Magnetic flowmeters are often used to measure the flow of pulp stock into the head box. Since pulp stock tends to be a noisy measurement with a magnetic flowmeter, long damping times have traditionally been used to smooth the output of the meter. Unfortunately, this results in a slow response from the meter and wasted pulp stock because the level in the head box must be kept high to avoid gaps or voids in the final product. While reducing the damping in a pulsed DC magnetic flowmeter will result in a quicker response, it can also produce a noisy signal. The noisy signal causes the valve to control the pulp stock level in the head box to chatter.
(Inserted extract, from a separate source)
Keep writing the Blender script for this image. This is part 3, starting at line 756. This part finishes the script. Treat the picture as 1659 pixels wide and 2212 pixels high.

That affects level control in the head box and compromises the thickness and basis weight of the end product.

ADMAG TI AXG

Solution

In this application, the unique simultaneous, dual-frequency excitation method used in Yokogawa’s ADMAG TI magnetic flowmeter can enable tighter control, faster response, larger quantity of end product per batch, reduced cost, and higher profitability.

During the measurement of slurries such as pulp stock, noise is generated when pulp fiber collides with the electrode in the meter. The collision displaces a thin oxide layer that is present on most electrodes. Electrical noise occurs when the exposed metal re-oxidizes. Since the magnitude of slurry noise is greatest at low frequencies, conventional magnetic flowmeters using low-frequency DC excitation (6.25-25 Hz) can suffer the most from slurry noise. High frequency AC meters using 50 Hz or 60 Hz excitation adequately reduce slurry noise due to the high-frequency sampling rate. However, zero stability and accuracy, typically 1% of span, are unsatisfactory.

Yokogawa's dual-frequency excitation method offers the advantages of both high and low-frequency excitation. Dual-frequency excitation provides fast response time, 0.1 second, excellent zero stability, 0.30% (0.15% optional), and immunity to slurry noise.

Since dual-frequency excitation is virtually immune to the noise generated by slurry and pulp stock flows, it allows for low damping values, tighter control, and less variation of the pulp stock level in the head box. Those result in more consistent pressure from the head box to the forming screens and less variation in the thickness and basis weight of the end product. Since there is less variation in the end product, the mill can set its control point closer to the desired basis weight figure. By reducing waste, the resulting higher-end product yield from a given amount of pulp stock provides increased profit per batch. As an example, the application of an ADMAG TI AXG magnetic flowmeter at a major paper mill provided an estimated cost savings of several hundred thousand dollars per year on a large machine.

Other magnetic flowmeters on the market reduce slurry or pulp stock noise by using high power to increase the signal to noise ratio. There are several disadvantages to this approach. The extremely high drive current that is generated by the converter considerably increases power consumption. That allows fewer instruments on the electrical circuit and increases the cost of ownership. Some meters use as much as twenty times the drive current of the ADMAG TI AXG.

Drive currents of this magnitude can lead to a number of failure modes. Coil service life could be reduced and the resulting heat buildup could cause liner failures if there is no flow to dissipate the heat. These are the types of failures and cost of ownership issues that plagued AC meters in the past and drove the adoption of pulsed DC meters. The ADMAG TI AXG, on the other hand, offers the “best of both worlds:” high noise immunity that is characteristic of an AC meter and the zero stability and accuracy that are characteristic of a DC meter.
 

Advantages

• Lower installation cost compared to high power converters
• Longer flow tube life compared to high power converters 
• Reduced OPEX and long-term cost of ownership
• Higher-end product yield per batch increases profitability